Los más experimentados integrantes de la redacción del Enterprise imaginaron que se trataba de un código simple que consistía en usar las letras del alfabeto invertidas. Fallaron. Hasta que Vasey, el más joven de la redacción, descubrió que el mensaje estaba armado con los lugares comunes del periodismo al que sólo le faltaba una parte. Agregándola, el sentido quedaba, sino claro, deducible.
“Asunto-concluido/ preconcertado-arreglo/ temeraria-acción/ culpanicargosinprevio-aviso/ alfilodela-medianoche/ fidedigno-informe/ rumor-dice/ aguerrido-ejército/ favorito-caballo/ oficialista-mayoría/ infortunado-peatón/ sorpresivo-ataque/ actuales-condiciones/ líneaen-blanco / acérrimo-enemigo/ nieblavisibilidad-escasa/ bruta-fuerza/ influyentefalso/ nohaypalabraspara-describir/ azarosos-tiempos/ viajerocorresponsal/ supina-ignorancia/ incontrovertible-hecho.”
El joven Vasey era un cronista al que, cuando se trataba de un tema muy importante, se lo rebajaba a la condición de informante. Bajo y de sombrero demasiado calado sobre la nuca, de bastón de caña y traje a cuadros –un clásico extravagante de O. Henry–, no era lo suficientemente respetable como para ser tomado en cuenta. Sin embargo, el informe donde deducía el mensaje de Callowey, una vez descubierta la clave, fue ejemplar: “El cable dice que un ejército de caballería y una fuerza abrumadoramente superior de infantería atacará. Condiciones blancas. El enemigo dispone de escasas fuerzas. Es falsa la descripción del Times. Su corresponsal ignora los hechos”. A Vasey no se le dejó escribir la nota que hizo elevar las ventas del Enterprise como nunca en su mediocre historia. Lo hizo el redactor estrella. Este es el O. Henry que prefieren los hermanos Green.

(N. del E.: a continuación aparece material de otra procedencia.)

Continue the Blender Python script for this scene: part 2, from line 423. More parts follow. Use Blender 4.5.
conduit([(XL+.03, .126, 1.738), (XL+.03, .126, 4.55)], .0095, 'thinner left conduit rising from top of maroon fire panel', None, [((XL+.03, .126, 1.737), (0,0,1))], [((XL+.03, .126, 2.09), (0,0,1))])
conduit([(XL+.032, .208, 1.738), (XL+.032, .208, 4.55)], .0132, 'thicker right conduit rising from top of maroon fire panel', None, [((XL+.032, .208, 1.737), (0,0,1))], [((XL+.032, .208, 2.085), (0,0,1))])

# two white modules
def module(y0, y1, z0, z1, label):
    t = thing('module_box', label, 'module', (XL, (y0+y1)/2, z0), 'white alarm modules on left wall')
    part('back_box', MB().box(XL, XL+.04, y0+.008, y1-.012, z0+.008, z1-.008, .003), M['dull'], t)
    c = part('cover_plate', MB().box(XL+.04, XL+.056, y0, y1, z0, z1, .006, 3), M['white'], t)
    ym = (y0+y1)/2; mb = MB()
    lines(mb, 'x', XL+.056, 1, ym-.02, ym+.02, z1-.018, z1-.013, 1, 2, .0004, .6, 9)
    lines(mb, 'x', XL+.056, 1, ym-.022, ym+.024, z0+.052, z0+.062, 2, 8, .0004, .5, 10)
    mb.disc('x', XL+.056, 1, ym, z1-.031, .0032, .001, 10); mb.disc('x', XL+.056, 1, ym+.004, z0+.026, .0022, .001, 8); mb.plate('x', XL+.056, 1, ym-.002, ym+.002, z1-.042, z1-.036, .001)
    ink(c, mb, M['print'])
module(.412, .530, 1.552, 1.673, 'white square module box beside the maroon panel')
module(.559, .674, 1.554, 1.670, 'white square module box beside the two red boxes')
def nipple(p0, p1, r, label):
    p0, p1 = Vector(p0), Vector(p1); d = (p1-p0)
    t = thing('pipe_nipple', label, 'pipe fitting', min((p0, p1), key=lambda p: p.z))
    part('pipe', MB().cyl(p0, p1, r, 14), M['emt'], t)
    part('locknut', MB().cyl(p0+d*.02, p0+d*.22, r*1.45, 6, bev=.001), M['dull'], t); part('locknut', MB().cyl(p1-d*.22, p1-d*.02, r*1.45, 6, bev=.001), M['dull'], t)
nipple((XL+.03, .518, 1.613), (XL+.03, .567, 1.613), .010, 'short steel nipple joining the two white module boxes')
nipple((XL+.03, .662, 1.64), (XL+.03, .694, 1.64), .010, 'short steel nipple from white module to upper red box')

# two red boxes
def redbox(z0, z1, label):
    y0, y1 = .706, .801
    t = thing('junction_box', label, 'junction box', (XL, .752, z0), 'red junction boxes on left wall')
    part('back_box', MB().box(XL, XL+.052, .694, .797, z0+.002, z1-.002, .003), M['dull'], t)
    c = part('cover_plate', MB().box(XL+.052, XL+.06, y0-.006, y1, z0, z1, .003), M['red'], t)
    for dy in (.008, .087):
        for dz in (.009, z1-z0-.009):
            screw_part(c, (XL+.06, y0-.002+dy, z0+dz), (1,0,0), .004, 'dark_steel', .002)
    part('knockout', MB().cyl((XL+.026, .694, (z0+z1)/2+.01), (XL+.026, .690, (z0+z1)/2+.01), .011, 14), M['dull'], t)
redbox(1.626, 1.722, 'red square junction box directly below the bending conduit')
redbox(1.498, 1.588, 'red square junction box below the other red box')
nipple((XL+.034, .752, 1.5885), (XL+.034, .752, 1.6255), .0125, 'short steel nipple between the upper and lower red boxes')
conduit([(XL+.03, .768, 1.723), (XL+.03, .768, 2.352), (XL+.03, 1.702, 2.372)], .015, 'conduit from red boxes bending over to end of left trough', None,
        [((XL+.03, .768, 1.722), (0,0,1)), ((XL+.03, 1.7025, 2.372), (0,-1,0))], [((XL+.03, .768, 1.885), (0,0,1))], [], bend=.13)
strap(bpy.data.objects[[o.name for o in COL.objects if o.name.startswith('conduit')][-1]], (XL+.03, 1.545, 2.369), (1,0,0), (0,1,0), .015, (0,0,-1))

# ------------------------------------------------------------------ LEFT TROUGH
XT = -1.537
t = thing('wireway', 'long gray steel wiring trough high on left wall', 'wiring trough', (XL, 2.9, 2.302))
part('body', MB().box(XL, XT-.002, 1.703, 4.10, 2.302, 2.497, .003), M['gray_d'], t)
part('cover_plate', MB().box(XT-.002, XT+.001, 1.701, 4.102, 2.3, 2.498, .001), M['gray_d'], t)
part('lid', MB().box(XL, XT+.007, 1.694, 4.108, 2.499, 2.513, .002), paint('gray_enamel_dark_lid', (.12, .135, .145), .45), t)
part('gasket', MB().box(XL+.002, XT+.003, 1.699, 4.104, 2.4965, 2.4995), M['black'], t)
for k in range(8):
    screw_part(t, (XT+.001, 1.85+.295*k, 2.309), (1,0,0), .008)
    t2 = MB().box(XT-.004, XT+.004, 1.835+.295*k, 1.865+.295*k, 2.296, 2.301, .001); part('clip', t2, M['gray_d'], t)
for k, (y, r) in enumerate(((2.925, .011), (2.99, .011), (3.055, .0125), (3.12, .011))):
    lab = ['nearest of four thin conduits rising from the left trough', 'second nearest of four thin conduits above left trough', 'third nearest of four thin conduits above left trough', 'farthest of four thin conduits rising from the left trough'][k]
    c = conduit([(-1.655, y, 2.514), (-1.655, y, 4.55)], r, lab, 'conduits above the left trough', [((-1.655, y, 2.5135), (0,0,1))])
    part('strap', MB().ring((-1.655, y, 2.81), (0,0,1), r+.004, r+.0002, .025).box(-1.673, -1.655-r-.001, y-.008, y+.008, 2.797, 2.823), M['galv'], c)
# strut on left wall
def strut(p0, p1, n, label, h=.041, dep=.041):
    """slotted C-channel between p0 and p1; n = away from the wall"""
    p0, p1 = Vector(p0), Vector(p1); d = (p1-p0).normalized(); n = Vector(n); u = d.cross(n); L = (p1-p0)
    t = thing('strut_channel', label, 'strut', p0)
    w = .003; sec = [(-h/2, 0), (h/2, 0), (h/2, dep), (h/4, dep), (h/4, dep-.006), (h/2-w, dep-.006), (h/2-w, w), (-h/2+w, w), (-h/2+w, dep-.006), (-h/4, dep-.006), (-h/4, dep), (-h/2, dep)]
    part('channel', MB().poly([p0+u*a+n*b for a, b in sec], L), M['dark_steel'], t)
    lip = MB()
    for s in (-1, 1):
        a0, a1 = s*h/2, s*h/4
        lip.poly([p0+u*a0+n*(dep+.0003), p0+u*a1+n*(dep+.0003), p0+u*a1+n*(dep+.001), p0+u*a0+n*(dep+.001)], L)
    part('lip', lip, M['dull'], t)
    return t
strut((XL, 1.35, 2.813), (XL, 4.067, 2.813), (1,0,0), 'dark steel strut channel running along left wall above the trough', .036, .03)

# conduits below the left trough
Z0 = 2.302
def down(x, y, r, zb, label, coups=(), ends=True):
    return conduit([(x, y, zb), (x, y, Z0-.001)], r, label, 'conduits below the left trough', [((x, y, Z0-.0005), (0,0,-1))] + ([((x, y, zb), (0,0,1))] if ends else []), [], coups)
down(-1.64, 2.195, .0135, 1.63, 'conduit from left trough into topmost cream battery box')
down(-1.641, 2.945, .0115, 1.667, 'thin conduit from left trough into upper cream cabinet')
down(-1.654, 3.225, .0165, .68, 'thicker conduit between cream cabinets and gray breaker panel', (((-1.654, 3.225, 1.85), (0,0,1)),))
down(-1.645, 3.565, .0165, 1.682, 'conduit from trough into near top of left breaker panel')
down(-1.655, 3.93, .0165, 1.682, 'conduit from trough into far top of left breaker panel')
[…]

Rodolfo Walsh podía descifrar con facilidad códigos, y Lilia Ferreyra fue testigo de que el texto de García Márquez y las muchas versiones que existen del mismo hecho son veraces. Ella es la más sutil biógrafa de Rodolfo Walsh. Sus relatos orales son, al mismo tiempo, económicos, pero muy literarios, como si fueran textos aún no escritos. Por ejemplo, le gusta contar el caso de Walsh como jugador de scrabble. Cuando Lilia y él jugaban, ganaba ella. Entonces el perdedor se quejaba, tratando de refugiarse en la lógica: “‘Aquí hay una contradicción. Se supone que yo domino las palabras; entonces no debería perder al scrabble. Y vos sos muy orientada, dominás los territorios (base espacial del go), y sin embargo yo gano las partidas’, me decía. No podía aceptar que el azar o la distracción fuera la respuesta y empezó a analizar cada jugada. No tardó demasiado en develar el pequeño enigma: en el caso del scrabble, la causa de sus derrotas se vinculaba de algún modo con la criptografía, ya que la noción más básica de esta técnica para encubrir el lenguaje se basa en la periodicidad de las vocales y consonantes en la formación de las palabras. Descubrió que el valor de las letras no estaba dado por su frecuencia en el español sino en el idioma inglés: la w y la y, por ejemplo, tenían poco valor, ya que existían muchísimas palabras inglesas con esas letras, mientras que las vocales, tan abundantes en español y escasas en inglés, valían comparativamente mucho. Por eso perdía; buscaba palabras con letras poco usuales para nosotros que por lo tanto debían valer más. Pero en ese juego ‘diseñado por ingleses’, los valores estaban trastrocados. Había que cambiarlos según la frecuencia en español. Obsesivo, hizo tablas y cálculos, y con paciencia infinita borró con una gillette el valor de cada ficha y le pintó el nuevo. Reanudamos las partidas con el scrabble argentino y, en promedio, siguió perdiendo. Quedó la perplejidad”.
El punto más rebuscado de El libro de cabecera del espía es el registro de las ocurrencias del ídem Sir Robert Baden Powell, quien pretendía tomar croquis de mariposas y, en uno de ellos, agregó a los diseños que la naturaleza le había dado en las alas, el de una fortaleza, el número de cañones y su posición. En otra página del libro hay un retrato del mismo Sir Robert cuando es descubierto por un centinela alemán cerca de un campo de tiro y se ve obligado a parecer un tambaleante borracho.
El antiguo encanto del género de espionaje y el robar secretos de Estado como oficio terrestre, bajo el escudo del patriotismo, la libertad apátrida del mercenario o la necesidad de emprender una cruzada ideológica, han reaparecido con su cuota de ficción en el lacónico retrato que Ana Barón hace sin prejuicios en un reportaje al ex jefe de la CIA, Duane Claridge, con motivo del aniversario de los treinta años del golpe militar y publicado por el diario Clarín. Pero el género como ficción se encuentra tan agotado como El libro de cabecera del espía, al menos que uno siga alguna de sus instrucciones para averiguar dónde se oculta alguno de sus ejemplares.